The night before this particular morning I had checked both the weather and the webcams and things looked promising. Text messages started rolling in and I went to bed early, knowing it would be an early morning. I was so excited that I actually woke up *before* my 4:15am alarm! Alan almost instantly messaged me to tell me: "get up here, it's going to be amazing! EVERYONE is coming!" I arrived early, ran into Yan and began taking photos. Alan and Wilson arrived shortly after and we started trekking up to Hawk Hill. I also ran into Jim Patterson, Joe Azure, David Yu, and Della Huff, who are all great local photographers!

The fog on this morning was pretty much a dream come true!
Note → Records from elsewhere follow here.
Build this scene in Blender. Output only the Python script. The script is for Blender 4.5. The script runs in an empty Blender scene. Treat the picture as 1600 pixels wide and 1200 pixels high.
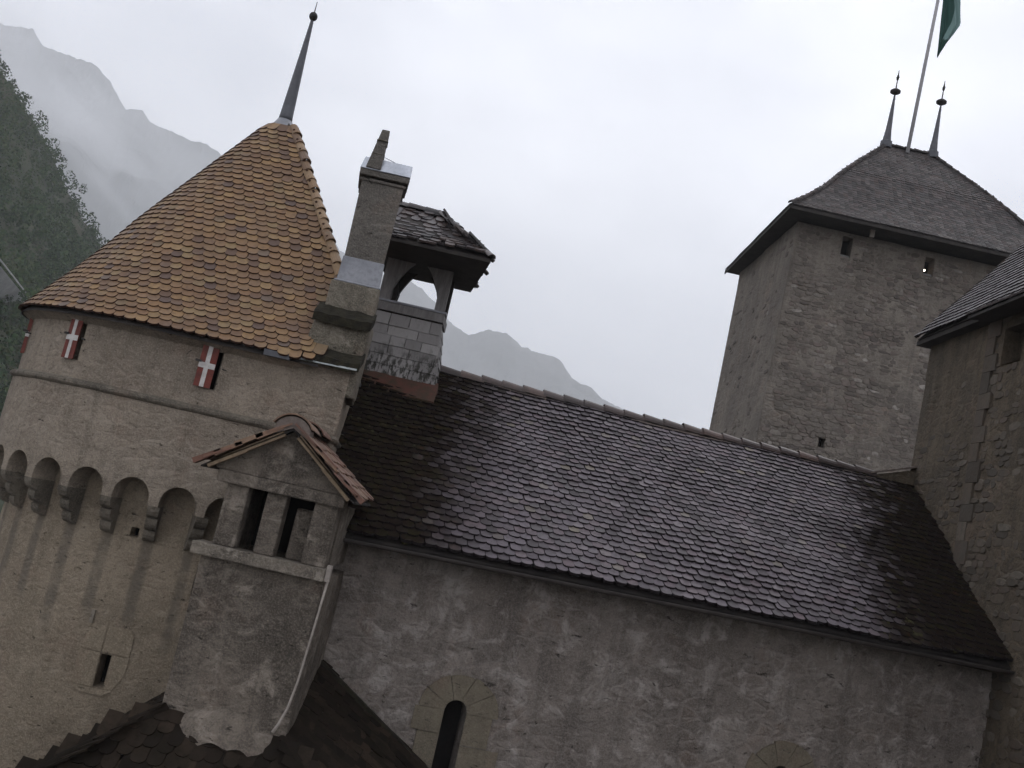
import bpy, math, random
import numpy as np
from mathutils import Matrix, Vector, noise as mnoise

random.seed(7); RNG = np.random.default_rng(7)
scn = bpy.context.scene
COL = scn.collection
rad = math.radians

# ------------------------------------------------------------------ camera
ROLL, PITCH = rad(12.8), rad(8.0)
cam_d = bpy.data.cameras.new('camera'); cam = bpy.data.objects.new('camera', cam_d); COL.objects.link(cam)
cam_d.sensor_width = 36.0; cam_d.lens = 1540/1600*36.0
cam_d.clip_start = 0.1; cam_d.clip_end = 20000
_U = Vector((1, 0, 0)); _V = Vector((0, -math.sin(PITCH), math.cos(PITCH))); _Z = Vector((0, -math.cos(PITCH), -math.sin(PITCH)))
_X = math.cos(ROLL)*_U + math.sin(ROLL)*_V; _Y = -math.sin(ROLL)*_U + math.cos(ROLL)*_V
cam.matrix_world = Matrix(((_X.x, _Y.x, _Z.x, 0), (_X.y, _Y.y, _Z.y, 0), (_X.z, _Y.z, _Z.z, 0), (0, 0, 0, 1)))
scn.camera = cam

# ------------------------------------------------------------------ sky, sun, exposure
SUN_EL, SUN_AZ = rad(50), rad(35)          # weak, through cloud
world = bpy.data.worlds.new('World'); scn.world = world; world.use_nodes = True
wn, wl = world.node_tree.nodes, world.node_tree.links
wn.clear()
w_out = wn.new('ShaderNodeOutputWorld'); w_bg = wn.new('ShaderNodeBackground')
w_sky = wn.new('ShaderNodeTexSky'); w_sky.sky_type = 'NISHITA'; w_sky.sun_disc = False
w_sky.sun_elevation = SUN_EL; w_sky.sun_rotation = SUN_AZ
w_tc = wn.new('ShaderNodeTexCoord'); w_map = wn.new('ShaderNodeMapping'); w_map.inputs['Scale'].default_value = (1.0, 1.0, 2.0)
w_no = wn.new('ShaderNodeTexNoise'); w_no.inputs['Scale'].default_value = 2.3; w_no.inputs['Detail'].default_value = 6; w_no.inputs['Roughness'].default_value = 0.52
w_cr = wn.new('ShaderNodeValToRGB')
w_cr.color_ramp.elements[0].position = 0.32; w_cr.color_ramp.elements[0].color = (5.6, 5.75, 6.35, 1)
w_cr.color_ramp.elements[1].position = 0.66; w_cr.color_ramp.elements[1].color = (10.4, 10.5, 11.1, 1)
w_mx = wn.new('ShaderNodeMix'); w_mx.data_type = 'RGBA'; w_mx.inputs['Factor'].default_value = 0.95
wl.new(w_tc.outputs['Generated'], w_map.inputs['Vector']); wl.new(w_map.outputs['Vector'], w_no.inputs['Vector'])
wl.new(w_no.outputs['Fac'], w_cr.inputs['Fac'])
wl.new(w_sky.outputs['Color'], w_mx.inputs['A']); wl.new(w_cr.outputs['Color'], w_mx.inputs['B'])
wl.new(w_mx.outputs['Result'], w_bg.inputs['Color']); w_bg.inputs['Strength'].default_value = 0.172
wl.new(w_bg.outputs['Background'], w_out.inputs['Surface'])
sun_d = bpy.data.lights.new('sun', 'SUN'); sun_d.energy = 0.5; sun_d.angle = rad(25); sun_d.color = (1.0, 0.97, 0.93)
sun = bpy.data.objects.new('sun', sun_d); COL.objects.link(sun)
sun.rotation_euler = (Vector((-math.sin(SUN_AZ)*math.cos(SUN_EL), -math.cos(SUN_AZ)*math.cos(SUN_EL), -math.sin(SUN_EL)))).to_track_quat('-Z', 'Y').to_euler()
scn.view_settings.view_transform = 'Standard'; scn.view_settings.look = 'None'
scn.view_settings.exposure = 0.0; scn.view_settings.gamma = 1.0
scn.view_settings.use_curve_mapping = False
scn.cycles.use_denoising = True
scn.cycles.max_bounces = 6; scn.cycles.diffuse_bounces = 3; scn.cycles.volume_bounces = 3
GROUND_Z = -12.0

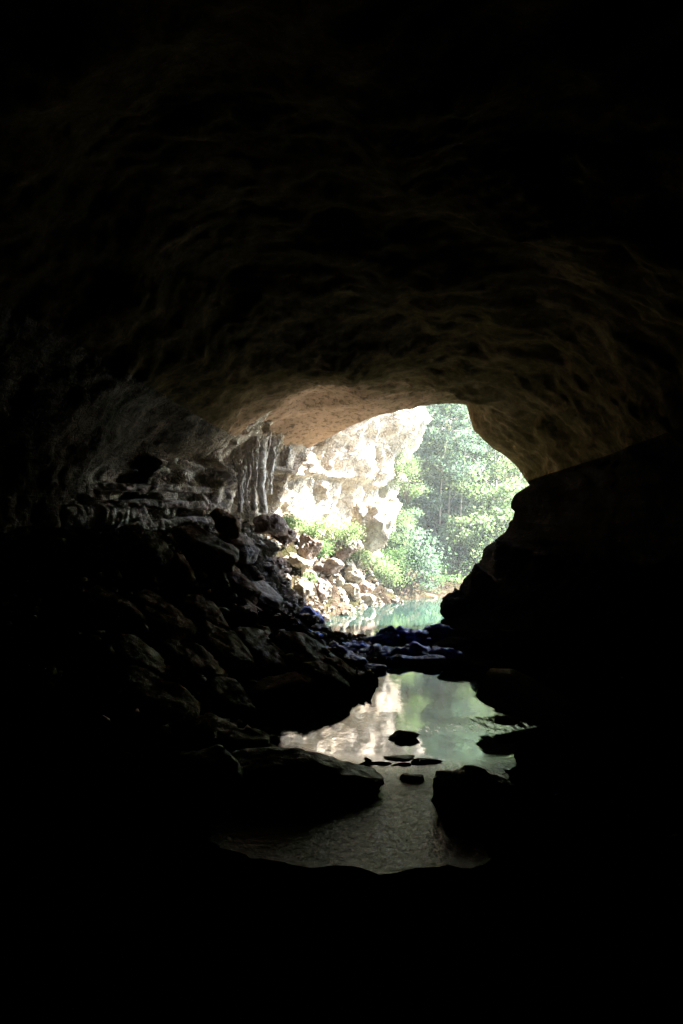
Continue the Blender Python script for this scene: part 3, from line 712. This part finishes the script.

The fog was just above the bridge deck when I arrived and throughout the sunrise I watched the fog move lower and lower. By 8am the fog was completely gone! I photographed the bridge from several locations on the road to Hawk Hill and had so many great photos that I had trouble deciding which was my favorite.

I chose a photo from the blue hour of sunrise (which is really only about 10 minutes), when the sun was still somewhat low and the sky had purple tones to match the fog. A couple minutes later and the sky started to turn light blue, orange, and red, washing out the lights of the city in the background. I experimented with different aspect ratios of either 2:1 or 3:1, and found that a slower shutter smoothed out the fog while a faster shutter left more texture and bumps. Ultimately I chose quicker shutter speed of 10 seconds and a 2:1 crop so that I could include as much of the amazingly textured fog as I could.